I think it is relevant to consider this when mixing commerce and art. Sometimes the intersection is fashion, sometimes the intersection is psychology, sometimes the intersection is symbology, sometimes the intersection is very hard to identify.



"I think it is relevant to consider this when mixing commerce and art. Sometimes the intersection is fashion, sometimes the intersection is psychology, sometimes the intersection is symbology, sometimes the intersection is very hard to identify."

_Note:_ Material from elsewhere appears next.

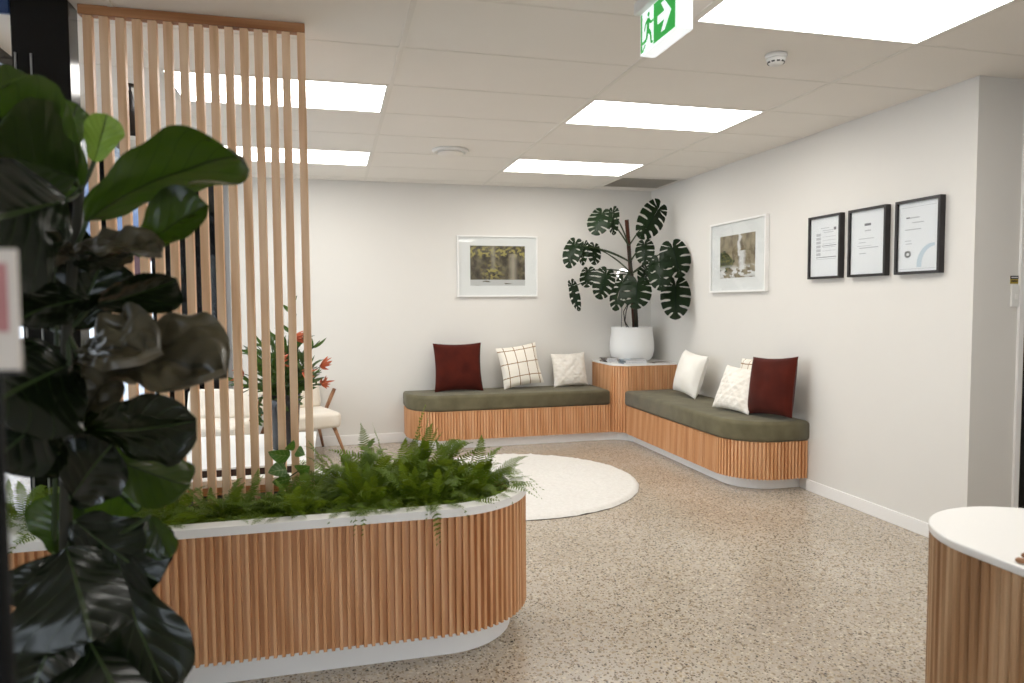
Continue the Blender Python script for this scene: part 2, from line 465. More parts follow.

I think we are on the exact same page here. For me the interesting question is: Why do some "covers" (or images more generally) resonate more than others in a particular context? I don't mean to suggest that the cover selections for Hillary were necessarily conscious in the manner of "let's get" or "let's promote" HIllary. I have NO DOUBT that your marketting analysis for book covers is largely (if not entirely) correct. But let's start with the first point: Why does that "first" book with or w/o hands (or whatever) sell? It may have nothing to do with the cover, of course, but still, someone picked the picture to put on that book because they thought it was/was not "flattering," because they thought it mimed other trends (that sell books), and so on. That is, even here, there is some degree of "convention" that guides how we have been taught to "see" (and in turn "to be seen"). While I don't think it is the only (and maybe not always the most important) factor, I do think we are creatures of such conventions, styles, genres, and the like ... and it is probably why images operate very differently in different cultures, because different cultures operate with different conventions.